I'm not terribly clear on your description of the structure, nor on the precedence of differences, but I'll assume you can work that out and compute a difference score between two instances. For files, there are known algorithms for discussing these things, like the one used in diff.

For your ordering, you're looking at a classic travelling salesman problem. If you're sorting a few of these things, its easy. If you are sorting a lot of them, you'll have to settle for a 'good enough' sort, unless you're ready to apply domain knowledge and many little tricks from TSP to the effort.

This should be simpler than TSP - the distances between states are bounded, and a -> b is the same as b -> a
+3  A: 

Your problem

I think this question should really be tagged with 'compression'.

As I understand it, you have unordered records which consist of eight 4-byte integers: 32 bytes in total. You want to store these records with a minimum file size, and have decided to use some form of delta encoding based on a Hamming distance. You're asking how to best sort your data for the compression scheme you've constructed.

Your assumptions

From what you've told us, I don't see any real reason for you to split up your 32 bytes in the way you've described (apart from the fact that word boundaries are convenient)! If you get the same data back, do you really care if it's encoded as eight lots of 4 bytes, or sixteen lots of 2 bytes, or as one huge 32-byte integer?

Furthermore, unless there's something about the problem domain which makes your method the favourite, your best bet is probably to use a tried-and-tested compression scheme.

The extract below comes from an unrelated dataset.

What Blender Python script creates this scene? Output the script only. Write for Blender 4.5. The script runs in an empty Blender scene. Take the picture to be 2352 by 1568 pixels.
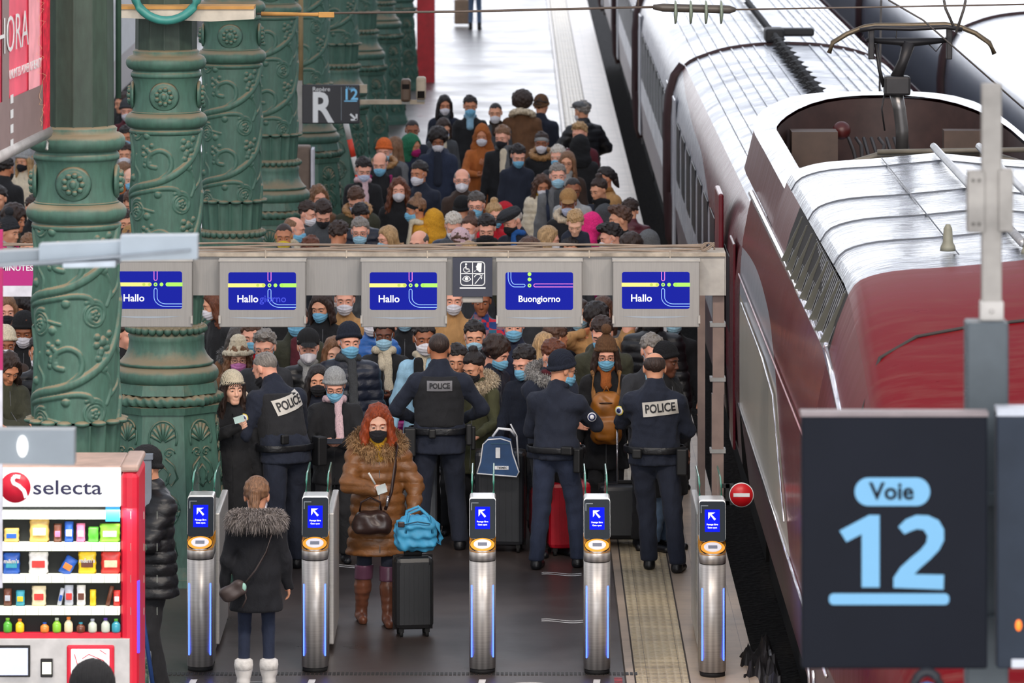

You should be able to find code that's already written, and you'll get good performance on typical data.

Your question

Back to your original question, if you really do want to take this route. It's easy to imagine picking a starting record (I don't think it will make much difference which, but it probably makes sense to pick the 'smallest' or 'largest'), and computing the Hamming distance to all other records. You could then pick the one with the minimum distance to store next, and repeat. Obviously this is O(n^2) in the number of records. Unfortunately, this paper (which I haven't read or understood in detail) makes it look like computing the minimum Hamming distance from one string to a set of others is intrinsically hard, and doesn't have very good approximations.

You could obviously get better complexity by sorting your records based on Hamming weight (which comes down to the population count of that 32-byte integer), which is O(n log(n)) in the number of records. Then use some difference coding on the result. But I don't think this will make a terribly good compression scheme: the integers from 0 to 7 might end up as something like:

000, 100, 010, 001, 101, 011, 110, 111

0, 4, 2, 1, 5, 3, 6, 7

Which brings us back to the question I asked before: are you sure your compression scheme is better than something more standard for your particular data?